Professor Cochran described a question about whether he was still committed to having an ergonomics standard as a tough one to answer. "The reason it is, if you ask me if OSHA should have a standard that covers injuries that are related to musculoskeletal disorders, I’d say yes." I hate to call it an ergonomics standard, he added, "because we think of ergonomics as the solution, not the problem. "Do I think that it should be OSHA’s priority? That is something someone other than me has to answer."

Following the repeal of the OSHA ergonomics regulation in 2001, there were hard-fought battles to replace it with voluntary guidelines. Over time, these were watered down to apply only to a limited number of industries.

Though still committed to ergonomics regulation, the professor sees some value in the voluntary approach. "I certainly see a place for guidance," he explained. "I see a place for helping employers deal with the very real problems that they have."

Asked if eight years of voluntary guidelines had achieved anything, he replied that many employers paid attention when the standard was under development. "I think once the pressure was off … [they] backed off and relaxed. "But some of them said ‘this is good,’ because if an employer puts a good faith effort into an ergonomics standard, an effort to deal with musculoskeletal disorders, they find it’s good for their bottom line in multiple ways."

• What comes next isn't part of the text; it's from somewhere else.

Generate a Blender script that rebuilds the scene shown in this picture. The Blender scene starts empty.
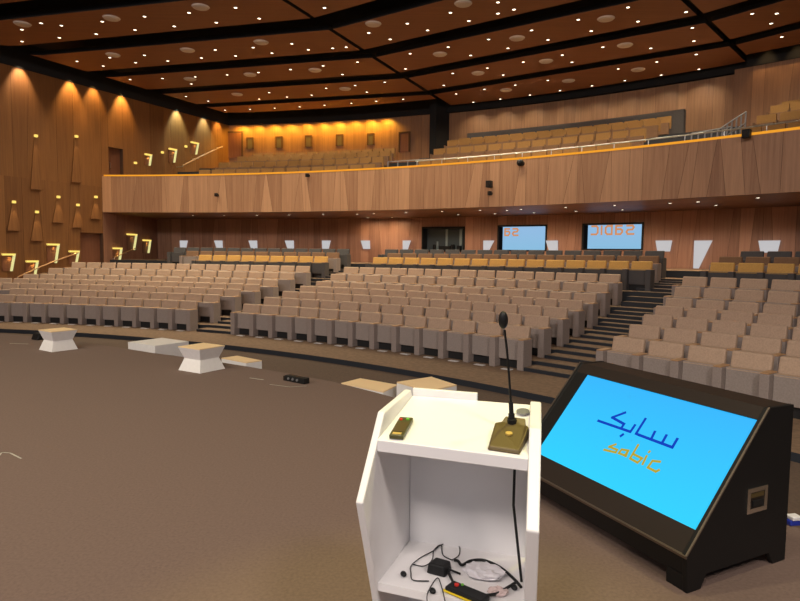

Dr. Silverstein says she hasn’t softened her position on having a standard, and sees value in the Canadian province of Ontario’s "naming and shaming" method for improving compliance with health and safety regulations. "They have basic health and safety regulations. This isn’t with respect to ergonomics specifically, but they identified the top 1000 companies in Ontario who had … the highest incidence rates. And they targeted them with a visit from a compliance officer every three months. And what they were able to do – there were a wide range of industries – they publicized who was on the top one-thousand list in all the newspapers, so everybody knew. And those people wanted off that list, so there were some real improvements that took place."

She sees little value in voluntary compliance. "I don’t know that totally voluntary approaches actually work. I think that there are a lot of employers who are doing the right thing, and they are involving their employees in identifying problems and solutions. They are not going to need a standard anyway because they are going beyond any standard — the standard is like the bottom line of what is acceptable – it is not what is stellar, it is what is acceptable."

During the battleground days, the American Federation of Labor and Congress of Industrial Organizations (AFL-CIO) asserted that the ergonomics standard could prevent 1.6 million workplace injuries a year and reduce associated costs by more than $45 billion yearly.

Professor Cochran was asked why ergonomics compliance – regulated or voluntary – is resisted so energetically by the business community when the benefits can be demonstrated. "Most, if not all of industry, doesn’t want any more regulation of any sort. So there’s that problem," he replied.